American Diner

I grew up on a diet of 1950s America. Following my father’s return from five years teaching in the US, he remained forever homesick for his adopted country. He would gladly have lived out his days in America where life, he said, was both more gracious and more fun than it was in England.

Occasionally, after a Saturday afternoon soccer game, Mr. O’Connell would take his students for a frappe, a float or an apple pie a la mode at Howard Johnson. This particular story fascinated and frustrated me in equal measure. We had a Wimpy in Folkestone that served Knickerbocker Glories in tall, fluted glasses. Dad never thought to take me there.

Eventually, when I was 12, we went on a family holiday to America. We stayed at a Howard Johnson motel in Pennsylvania where I tasted my first onion rings followed by ice cream which came in 28 different flavours.

One of my father’s students in 1952 was thirteen year-old Douglas Van Dyck Brown, who later returned to the school as a teacher and archivist. Doug retired in 2021, the longest serving member of staff in Groton School’s one hundred and thirty-seven-year history. In 2024, he and I collaborated on writing his memoir.

Doug has eaten breakfast at Tiny’s diner in Ayer, Massachusetts since 1979. He goes there six days a week. On Mondays, when Tiny’s is closed, he drives to the Airport Diner in Shirley for his bacon, egg and pancakes.

Tiny’s opened in 1958 as a donut shop. It has always been a family business, run initially by Anna and Alfred Mauro. Anna was very short, hence the name of the diner. Bill, the Mauros’ son, started working at Tiny’s after he graduated from college in 1972 and took over when his father died in 1982. Today, Bill’s children and grandchildren work in the restaurant.

The first time Doug and I went to Tiny’s together he explained that he never sits in a four-person booth. “I’m generally on my own and so I sit at the counter. I like to be opposite the kitchen where I can catch the waitress’s attention if I need more coffee or the check. There used to be a clock on the wall, so I could watch the time. Before I retired, going to Tiny’s for 45 minutes every day gave me the space and time I needed before school started.”

Doug introduced me to Norman, who, much to my astonishment, has been a Tiny’s customer for even longer than Doug. Norman remembered when the place was the Clam Shack and, before that, the Donut Treat.

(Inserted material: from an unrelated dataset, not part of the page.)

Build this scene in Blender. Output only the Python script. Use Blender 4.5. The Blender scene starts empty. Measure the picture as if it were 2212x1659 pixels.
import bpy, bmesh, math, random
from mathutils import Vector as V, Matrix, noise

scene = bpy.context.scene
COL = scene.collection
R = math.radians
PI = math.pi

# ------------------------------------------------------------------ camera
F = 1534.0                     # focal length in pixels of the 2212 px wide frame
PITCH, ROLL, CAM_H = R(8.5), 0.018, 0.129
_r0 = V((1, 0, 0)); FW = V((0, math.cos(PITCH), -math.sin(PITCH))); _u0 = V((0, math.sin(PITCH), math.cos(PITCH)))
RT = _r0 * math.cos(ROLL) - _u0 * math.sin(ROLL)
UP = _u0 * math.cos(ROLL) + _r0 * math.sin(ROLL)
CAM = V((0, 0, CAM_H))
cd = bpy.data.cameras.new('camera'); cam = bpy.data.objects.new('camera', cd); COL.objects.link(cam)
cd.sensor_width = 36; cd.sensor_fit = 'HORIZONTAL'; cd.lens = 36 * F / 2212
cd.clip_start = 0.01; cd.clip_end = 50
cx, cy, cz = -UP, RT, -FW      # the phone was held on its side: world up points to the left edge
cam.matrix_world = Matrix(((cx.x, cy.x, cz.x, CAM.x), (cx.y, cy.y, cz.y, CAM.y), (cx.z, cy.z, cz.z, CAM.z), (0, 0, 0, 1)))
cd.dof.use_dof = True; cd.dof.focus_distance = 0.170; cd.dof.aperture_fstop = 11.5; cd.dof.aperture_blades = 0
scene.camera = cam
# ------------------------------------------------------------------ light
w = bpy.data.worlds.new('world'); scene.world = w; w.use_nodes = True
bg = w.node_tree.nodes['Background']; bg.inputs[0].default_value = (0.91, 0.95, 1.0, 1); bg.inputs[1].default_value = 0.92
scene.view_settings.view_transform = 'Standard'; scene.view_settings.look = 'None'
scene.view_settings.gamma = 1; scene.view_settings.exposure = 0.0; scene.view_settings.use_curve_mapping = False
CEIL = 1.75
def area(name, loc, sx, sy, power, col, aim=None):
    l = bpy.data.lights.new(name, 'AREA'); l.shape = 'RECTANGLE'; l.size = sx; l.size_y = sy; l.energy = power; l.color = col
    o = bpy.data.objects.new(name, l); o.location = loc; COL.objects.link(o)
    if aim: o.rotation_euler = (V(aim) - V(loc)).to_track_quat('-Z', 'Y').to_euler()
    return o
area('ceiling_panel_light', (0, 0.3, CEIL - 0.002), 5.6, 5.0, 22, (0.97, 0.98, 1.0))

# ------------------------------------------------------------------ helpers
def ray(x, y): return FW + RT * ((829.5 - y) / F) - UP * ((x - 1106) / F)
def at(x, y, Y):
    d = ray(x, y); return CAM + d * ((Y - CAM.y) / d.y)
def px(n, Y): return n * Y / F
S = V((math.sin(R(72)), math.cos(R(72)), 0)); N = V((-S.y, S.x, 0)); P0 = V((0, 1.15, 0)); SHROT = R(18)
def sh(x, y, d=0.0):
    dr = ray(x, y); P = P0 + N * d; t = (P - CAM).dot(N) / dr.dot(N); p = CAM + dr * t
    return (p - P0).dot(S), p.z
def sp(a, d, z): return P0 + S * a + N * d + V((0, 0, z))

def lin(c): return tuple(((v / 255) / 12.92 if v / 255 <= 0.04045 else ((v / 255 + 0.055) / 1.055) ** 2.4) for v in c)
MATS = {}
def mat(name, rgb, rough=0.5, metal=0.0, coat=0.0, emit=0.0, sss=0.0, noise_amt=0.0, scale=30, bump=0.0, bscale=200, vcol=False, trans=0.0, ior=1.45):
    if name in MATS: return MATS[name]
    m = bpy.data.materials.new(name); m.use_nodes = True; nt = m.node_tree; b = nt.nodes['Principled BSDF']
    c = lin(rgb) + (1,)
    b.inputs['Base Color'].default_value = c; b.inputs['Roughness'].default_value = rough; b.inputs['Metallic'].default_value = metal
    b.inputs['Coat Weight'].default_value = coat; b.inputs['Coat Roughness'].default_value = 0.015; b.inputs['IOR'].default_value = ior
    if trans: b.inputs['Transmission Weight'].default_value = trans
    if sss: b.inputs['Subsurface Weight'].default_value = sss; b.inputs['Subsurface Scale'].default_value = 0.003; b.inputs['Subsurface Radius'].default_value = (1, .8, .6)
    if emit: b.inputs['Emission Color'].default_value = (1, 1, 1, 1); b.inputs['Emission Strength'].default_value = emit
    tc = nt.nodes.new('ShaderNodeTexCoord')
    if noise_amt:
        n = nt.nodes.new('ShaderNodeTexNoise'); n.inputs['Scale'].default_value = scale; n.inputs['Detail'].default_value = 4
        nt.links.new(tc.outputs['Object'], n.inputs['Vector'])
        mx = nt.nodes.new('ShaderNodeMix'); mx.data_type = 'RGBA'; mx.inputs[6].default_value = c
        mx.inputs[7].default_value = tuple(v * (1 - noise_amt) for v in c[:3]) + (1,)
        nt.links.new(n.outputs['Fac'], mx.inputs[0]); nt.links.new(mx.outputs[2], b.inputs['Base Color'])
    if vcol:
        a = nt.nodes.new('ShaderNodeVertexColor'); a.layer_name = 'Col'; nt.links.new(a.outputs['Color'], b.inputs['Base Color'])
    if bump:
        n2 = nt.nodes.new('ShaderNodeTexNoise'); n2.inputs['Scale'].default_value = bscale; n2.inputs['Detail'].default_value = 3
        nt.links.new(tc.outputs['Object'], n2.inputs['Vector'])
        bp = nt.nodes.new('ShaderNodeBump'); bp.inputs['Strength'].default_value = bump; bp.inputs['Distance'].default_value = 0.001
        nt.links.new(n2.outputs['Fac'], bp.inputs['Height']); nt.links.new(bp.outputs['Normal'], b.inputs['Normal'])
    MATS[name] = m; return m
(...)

During my visits to Groton that year, I quite often went to Tiny’s for supper as well as breakfast. The food is all home-cooked – from the tender and lightly-battered scallops served with coleslaw to the crispy onion rings. The portions are enormous and I would bag up the leftovers and take them back to my apartment for the following day. This also left room for an ice cream sundae at Johnson’s Dairy Bar on the way home.

You can’t find a proper American-style diner in England. Franchises like Five Guys replicate the space but they fail to capture the essence of the American diner experience.

When our nieces and nephews visit from Boston and Chicago, they ask to go to ‘a real English pub’, one with a fireplace, low beams and locally-brewed ale. In return, they will go out of their way to find me a Dairy Queen in America because, as everyone knows, DQ has been making the best root beer floats since 1940.